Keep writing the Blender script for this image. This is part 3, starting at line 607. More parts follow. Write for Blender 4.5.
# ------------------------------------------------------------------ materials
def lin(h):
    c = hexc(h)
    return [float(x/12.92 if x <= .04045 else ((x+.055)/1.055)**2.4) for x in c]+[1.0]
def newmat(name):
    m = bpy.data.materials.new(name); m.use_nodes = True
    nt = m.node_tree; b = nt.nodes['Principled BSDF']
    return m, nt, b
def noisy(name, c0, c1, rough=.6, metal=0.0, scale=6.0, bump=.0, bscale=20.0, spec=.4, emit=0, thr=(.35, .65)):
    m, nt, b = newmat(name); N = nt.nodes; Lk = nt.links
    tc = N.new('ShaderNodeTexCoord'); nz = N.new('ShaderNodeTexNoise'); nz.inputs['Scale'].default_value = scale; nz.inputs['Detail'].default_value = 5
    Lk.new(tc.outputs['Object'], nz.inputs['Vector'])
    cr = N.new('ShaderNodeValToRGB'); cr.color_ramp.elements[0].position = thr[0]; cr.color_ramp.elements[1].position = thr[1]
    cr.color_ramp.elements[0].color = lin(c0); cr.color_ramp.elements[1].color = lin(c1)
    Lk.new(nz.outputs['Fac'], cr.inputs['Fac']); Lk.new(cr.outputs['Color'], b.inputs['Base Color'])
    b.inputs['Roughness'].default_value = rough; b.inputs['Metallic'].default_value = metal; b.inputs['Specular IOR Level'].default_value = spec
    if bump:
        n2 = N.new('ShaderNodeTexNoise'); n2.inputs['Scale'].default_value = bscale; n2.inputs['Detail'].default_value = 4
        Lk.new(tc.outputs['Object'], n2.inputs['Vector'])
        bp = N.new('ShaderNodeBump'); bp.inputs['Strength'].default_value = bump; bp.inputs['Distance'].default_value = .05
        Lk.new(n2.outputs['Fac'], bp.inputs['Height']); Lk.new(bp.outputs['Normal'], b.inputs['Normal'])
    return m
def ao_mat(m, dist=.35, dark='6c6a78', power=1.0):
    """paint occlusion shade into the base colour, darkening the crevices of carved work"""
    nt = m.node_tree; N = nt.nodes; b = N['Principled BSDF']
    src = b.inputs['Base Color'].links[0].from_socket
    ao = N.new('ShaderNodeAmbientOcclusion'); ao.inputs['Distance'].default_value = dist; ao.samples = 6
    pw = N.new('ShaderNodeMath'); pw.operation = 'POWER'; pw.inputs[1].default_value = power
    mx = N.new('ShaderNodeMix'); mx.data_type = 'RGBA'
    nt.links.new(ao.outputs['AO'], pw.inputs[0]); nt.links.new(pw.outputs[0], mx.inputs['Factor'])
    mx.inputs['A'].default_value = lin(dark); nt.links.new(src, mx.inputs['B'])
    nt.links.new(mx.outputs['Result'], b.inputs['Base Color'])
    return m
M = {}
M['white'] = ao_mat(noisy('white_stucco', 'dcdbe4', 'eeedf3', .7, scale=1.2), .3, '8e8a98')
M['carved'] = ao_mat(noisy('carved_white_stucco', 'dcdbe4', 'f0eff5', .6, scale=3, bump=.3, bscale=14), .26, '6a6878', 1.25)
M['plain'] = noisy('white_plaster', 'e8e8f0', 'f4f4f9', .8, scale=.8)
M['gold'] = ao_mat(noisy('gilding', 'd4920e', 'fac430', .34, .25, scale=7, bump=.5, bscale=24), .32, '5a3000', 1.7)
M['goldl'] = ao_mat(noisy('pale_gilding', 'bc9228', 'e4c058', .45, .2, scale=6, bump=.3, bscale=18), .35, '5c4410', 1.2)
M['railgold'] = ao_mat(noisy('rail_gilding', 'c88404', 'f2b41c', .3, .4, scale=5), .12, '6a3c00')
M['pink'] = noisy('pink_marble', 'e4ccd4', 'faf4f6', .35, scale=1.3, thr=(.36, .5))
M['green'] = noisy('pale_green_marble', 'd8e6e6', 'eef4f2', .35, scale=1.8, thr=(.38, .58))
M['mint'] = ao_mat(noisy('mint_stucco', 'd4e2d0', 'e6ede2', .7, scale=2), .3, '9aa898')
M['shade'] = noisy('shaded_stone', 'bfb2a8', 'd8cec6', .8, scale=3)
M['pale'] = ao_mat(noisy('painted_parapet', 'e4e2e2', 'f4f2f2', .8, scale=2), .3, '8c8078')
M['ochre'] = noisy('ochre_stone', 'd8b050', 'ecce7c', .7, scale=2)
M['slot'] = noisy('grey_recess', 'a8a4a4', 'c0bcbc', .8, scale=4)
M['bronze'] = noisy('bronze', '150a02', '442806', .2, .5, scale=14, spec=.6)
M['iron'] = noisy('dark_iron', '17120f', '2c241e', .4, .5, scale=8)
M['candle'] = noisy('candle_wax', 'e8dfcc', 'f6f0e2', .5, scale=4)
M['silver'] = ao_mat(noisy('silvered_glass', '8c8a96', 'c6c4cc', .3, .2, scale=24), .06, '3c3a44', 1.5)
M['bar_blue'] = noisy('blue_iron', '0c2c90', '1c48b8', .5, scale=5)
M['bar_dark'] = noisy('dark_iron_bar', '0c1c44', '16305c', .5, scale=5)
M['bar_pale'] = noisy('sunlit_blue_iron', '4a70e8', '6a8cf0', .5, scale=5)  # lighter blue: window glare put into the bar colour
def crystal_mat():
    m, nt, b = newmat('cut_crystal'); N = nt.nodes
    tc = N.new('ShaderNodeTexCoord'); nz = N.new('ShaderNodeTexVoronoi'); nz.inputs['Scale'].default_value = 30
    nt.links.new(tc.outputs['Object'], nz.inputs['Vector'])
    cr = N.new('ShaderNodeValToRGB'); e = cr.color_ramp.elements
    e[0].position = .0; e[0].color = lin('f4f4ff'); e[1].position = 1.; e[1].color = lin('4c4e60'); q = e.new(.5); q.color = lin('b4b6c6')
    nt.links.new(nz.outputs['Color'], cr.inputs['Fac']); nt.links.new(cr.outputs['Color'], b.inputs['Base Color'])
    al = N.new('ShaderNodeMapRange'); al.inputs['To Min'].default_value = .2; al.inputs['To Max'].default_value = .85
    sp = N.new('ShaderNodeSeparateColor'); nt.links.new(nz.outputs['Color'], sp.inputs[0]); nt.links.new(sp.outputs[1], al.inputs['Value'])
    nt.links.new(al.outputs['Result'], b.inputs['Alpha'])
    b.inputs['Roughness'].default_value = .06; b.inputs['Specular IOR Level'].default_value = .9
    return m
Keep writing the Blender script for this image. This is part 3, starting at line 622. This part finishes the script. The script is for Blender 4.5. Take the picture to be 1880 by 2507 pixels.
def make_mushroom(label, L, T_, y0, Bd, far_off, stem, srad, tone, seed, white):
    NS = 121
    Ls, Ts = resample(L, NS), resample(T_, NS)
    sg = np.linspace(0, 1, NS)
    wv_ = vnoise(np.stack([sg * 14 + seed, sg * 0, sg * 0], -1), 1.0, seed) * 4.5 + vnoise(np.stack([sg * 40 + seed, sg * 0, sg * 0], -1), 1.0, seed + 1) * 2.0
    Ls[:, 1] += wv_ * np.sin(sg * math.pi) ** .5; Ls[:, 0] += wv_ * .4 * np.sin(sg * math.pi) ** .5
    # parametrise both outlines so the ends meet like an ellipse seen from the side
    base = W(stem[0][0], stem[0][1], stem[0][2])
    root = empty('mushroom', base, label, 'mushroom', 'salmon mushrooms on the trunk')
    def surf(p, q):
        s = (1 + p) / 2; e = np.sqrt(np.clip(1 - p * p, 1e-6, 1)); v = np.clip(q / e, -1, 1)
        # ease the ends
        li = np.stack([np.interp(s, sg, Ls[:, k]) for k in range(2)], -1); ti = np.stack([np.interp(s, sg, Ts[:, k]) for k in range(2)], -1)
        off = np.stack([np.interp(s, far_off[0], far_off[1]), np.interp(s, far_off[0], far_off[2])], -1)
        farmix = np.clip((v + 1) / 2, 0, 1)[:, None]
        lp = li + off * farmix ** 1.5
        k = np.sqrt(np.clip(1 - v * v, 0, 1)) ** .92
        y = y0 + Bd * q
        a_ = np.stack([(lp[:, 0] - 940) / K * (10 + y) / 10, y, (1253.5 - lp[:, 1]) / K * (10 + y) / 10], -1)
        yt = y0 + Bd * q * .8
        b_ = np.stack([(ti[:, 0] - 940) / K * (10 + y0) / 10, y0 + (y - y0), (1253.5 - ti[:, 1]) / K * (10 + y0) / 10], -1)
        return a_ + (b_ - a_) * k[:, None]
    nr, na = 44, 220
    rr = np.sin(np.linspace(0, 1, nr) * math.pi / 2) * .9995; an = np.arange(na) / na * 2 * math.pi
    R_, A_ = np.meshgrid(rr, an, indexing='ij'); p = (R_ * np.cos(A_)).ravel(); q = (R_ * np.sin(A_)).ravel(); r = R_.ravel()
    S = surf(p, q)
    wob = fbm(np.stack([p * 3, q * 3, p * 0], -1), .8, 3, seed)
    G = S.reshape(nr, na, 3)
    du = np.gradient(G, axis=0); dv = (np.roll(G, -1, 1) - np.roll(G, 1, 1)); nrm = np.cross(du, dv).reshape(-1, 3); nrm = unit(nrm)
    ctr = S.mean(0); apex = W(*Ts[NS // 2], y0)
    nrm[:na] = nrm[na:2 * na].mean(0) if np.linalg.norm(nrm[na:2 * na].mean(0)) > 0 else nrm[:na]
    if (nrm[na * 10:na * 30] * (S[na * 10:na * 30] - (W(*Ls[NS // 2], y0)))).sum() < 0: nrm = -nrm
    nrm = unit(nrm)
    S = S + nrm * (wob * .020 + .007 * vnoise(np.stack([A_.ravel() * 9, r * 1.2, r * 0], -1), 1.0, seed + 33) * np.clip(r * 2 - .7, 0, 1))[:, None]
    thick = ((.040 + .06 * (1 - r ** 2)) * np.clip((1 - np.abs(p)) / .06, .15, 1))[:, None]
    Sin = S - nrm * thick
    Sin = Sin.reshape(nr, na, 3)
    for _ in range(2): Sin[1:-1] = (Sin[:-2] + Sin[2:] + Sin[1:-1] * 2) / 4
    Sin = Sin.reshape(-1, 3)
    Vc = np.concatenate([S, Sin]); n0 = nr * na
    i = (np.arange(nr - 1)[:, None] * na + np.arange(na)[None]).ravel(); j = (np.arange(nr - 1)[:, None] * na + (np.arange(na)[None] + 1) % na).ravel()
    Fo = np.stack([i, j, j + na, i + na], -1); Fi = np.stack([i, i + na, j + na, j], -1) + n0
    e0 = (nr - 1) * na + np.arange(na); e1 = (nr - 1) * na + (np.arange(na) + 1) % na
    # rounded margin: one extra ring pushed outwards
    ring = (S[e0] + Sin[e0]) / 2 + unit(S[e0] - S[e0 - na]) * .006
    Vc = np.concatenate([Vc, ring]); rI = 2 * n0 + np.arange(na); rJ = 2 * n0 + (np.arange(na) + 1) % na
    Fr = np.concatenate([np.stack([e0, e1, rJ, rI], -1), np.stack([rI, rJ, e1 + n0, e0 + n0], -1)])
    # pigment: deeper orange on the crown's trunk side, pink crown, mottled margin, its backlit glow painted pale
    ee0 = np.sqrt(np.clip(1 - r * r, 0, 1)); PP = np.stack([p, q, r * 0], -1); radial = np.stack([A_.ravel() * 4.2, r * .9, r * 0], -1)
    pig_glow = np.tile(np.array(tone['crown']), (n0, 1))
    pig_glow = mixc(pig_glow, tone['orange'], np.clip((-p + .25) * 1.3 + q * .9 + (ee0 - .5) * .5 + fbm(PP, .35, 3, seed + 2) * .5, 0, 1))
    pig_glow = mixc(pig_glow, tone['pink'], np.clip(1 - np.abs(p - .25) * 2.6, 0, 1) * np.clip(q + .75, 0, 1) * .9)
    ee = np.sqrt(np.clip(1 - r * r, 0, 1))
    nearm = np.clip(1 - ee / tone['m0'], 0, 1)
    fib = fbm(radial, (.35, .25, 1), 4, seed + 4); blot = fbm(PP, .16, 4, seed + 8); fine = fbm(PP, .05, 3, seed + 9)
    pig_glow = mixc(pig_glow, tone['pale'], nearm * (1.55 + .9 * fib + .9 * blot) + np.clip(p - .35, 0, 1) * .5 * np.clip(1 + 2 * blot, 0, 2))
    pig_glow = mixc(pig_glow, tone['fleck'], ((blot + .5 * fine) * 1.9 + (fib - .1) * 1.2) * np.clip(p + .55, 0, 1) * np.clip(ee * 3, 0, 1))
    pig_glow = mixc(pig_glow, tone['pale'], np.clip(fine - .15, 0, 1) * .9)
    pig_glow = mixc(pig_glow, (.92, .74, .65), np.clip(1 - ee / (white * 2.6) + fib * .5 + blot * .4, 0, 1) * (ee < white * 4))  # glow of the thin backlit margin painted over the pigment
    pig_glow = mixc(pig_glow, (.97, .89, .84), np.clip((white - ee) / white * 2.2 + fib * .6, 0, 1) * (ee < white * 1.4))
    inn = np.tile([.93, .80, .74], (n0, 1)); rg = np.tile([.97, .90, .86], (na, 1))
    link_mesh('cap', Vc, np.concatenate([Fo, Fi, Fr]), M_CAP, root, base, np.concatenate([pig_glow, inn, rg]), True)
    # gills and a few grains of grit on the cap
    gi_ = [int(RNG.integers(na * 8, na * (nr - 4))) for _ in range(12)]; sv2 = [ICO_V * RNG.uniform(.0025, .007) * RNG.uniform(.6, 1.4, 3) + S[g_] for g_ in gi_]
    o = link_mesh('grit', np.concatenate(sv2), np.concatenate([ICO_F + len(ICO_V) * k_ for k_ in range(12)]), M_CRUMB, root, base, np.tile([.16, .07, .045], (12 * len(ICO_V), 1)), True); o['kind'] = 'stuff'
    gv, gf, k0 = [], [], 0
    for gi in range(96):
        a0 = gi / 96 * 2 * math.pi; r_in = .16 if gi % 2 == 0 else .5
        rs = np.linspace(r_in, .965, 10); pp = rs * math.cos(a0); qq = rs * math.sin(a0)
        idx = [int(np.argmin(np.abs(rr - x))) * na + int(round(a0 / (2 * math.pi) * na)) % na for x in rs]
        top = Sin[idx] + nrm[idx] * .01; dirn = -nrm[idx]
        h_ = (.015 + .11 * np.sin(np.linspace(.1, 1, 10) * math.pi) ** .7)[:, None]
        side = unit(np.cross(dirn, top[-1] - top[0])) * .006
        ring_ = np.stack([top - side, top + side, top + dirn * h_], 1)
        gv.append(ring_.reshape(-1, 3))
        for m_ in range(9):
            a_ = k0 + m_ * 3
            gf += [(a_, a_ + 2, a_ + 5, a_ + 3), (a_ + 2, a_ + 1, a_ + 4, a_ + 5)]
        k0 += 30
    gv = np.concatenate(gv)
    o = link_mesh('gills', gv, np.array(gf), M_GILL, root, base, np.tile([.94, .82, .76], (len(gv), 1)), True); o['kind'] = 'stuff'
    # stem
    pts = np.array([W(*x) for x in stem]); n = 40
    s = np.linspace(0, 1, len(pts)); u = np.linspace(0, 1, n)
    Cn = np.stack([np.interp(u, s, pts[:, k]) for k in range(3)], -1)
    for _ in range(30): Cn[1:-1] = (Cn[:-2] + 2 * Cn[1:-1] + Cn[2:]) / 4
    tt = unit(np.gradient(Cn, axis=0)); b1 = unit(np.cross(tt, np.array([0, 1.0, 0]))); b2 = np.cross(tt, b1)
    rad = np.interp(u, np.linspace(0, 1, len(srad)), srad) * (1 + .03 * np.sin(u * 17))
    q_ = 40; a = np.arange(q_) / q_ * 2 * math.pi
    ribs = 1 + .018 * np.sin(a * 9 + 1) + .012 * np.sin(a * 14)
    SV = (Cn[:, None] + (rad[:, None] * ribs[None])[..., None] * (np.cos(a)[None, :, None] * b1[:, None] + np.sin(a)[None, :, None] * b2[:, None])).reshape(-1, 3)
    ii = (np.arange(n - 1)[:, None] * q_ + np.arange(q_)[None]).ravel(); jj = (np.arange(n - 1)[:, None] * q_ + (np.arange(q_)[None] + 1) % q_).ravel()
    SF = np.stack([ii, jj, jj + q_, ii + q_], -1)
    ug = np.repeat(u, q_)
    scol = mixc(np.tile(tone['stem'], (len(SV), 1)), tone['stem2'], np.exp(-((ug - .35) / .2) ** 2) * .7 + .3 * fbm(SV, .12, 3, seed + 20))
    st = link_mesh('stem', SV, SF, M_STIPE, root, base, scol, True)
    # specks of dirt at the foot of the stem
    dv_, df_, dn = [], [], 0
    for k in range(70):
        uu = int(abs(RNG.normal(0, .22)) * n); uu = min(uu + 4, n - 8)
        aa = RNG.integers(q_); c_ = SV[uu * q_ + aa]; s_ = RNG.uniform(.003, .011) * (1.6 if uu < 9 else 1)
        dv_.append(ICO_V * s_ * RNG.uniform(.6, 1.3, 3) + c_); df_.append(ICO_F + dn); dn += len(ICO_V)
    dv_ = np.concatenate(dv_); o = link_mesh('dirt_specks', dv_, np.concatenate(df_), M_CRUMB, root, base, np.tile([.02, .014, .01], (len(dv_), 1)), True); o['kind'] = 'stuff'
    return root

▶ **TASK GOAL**
Quote every line of the records above, from the first down to the one holding "pw = N.new('ShaderNodeMath');", exactly as written.

▶ **RESULT**
Keep writing the Blender script for this image. This is part 3, starting at line 607. More parts follow. Write for Blender 4.5.
# ------------------------------------------------------------------ materials
def lin(h):
    c = hexc(h)
    return [float(x/12.92 if x <= .04045 else ((x+.055)/1.055)**2.4) for x in c]+[1.0]
def newmat(name):
    m = bpy.data.materials.new(name); m.use_nodes = True
    nt = m.node_tree; b = nt.nodes['Principled BSDF']
    return m, nt, b
def noisy(name, c0, c1, rough=.6, metal=0.0, scale=6.0, bump=.0, bscale=20.0, spec=.4, emit=0, thr=(.35, .65)):
    m, nt, b = newmat(name); N = nt.nodes; Lk = nt.links
    tc = N.new('ShaderNodeTexCoord'); nz = N.new('ShaderNodeTexNoise'); nz.inputs['Scale'].default_value = scale; nz.inputs['Detail'].default_value = 5
    Lk.new(tc.outputs['Object'], nz.inputs['Vector'])
    cr = N.new('ShaderNodeValToRGB'); cr.color_ramp.elements[0].position = thr[0]; cr.color_ramp.elements[1].position = thr[1]
    cr.color_ramp.elements[0].color = lin(c0); cr.color_ramp.elements[1].color = lin(c1)
    Lk.new(nz.outputs['Fac'], cr.inputs['Fac']); Lk.new(cr.outputs['Color'], b.inputs['Base Color'])
    b.inputs['Roughness'].default_value = rough; b.inputs['Metallic'].default_value = metal; b.inputs['Specular IOR Level'].default_value = spec
    if bump:
        n2 = N.new('ShaderNodeTexNoise'); n2.inputs['Scale'].default_value = bscale; n2.inputs['Detail'].default_value = 4
        Lk.new(tc.outputs['Object'], n2.inputs['Vector'])
        bp = N.new('ShaderNodeBump'); bp.inputs['Strength'].default_value = bump; bp.inputs['Distance'].default_value = .05
        Lk.new(n2.outputs['Fac'], bp.inputs['Height']); Lk.new(bp.outputs['Normal'], b.inputs['Normal'])
    return m
def ao_mat(m, dist=.35, dark='6c6a78', power=1.0):
    """paint occlusion shade into the base colour, darkening the crevices of carved work"""
    nt = m.node_tree; N = nt.nodes; b = N['Principled BSDF']
    src = b.inputs['Base Color'].links[0].from_socket
    ao = N.new('ShaderNodeAmbientOcclusion'); ao.inputs['Distance'].default_value = dist; ao.samples = 6
    pw = N.new('ShaderNodeMath'); pw.operation = 'POWER'; pw.inputs[1].default_value = power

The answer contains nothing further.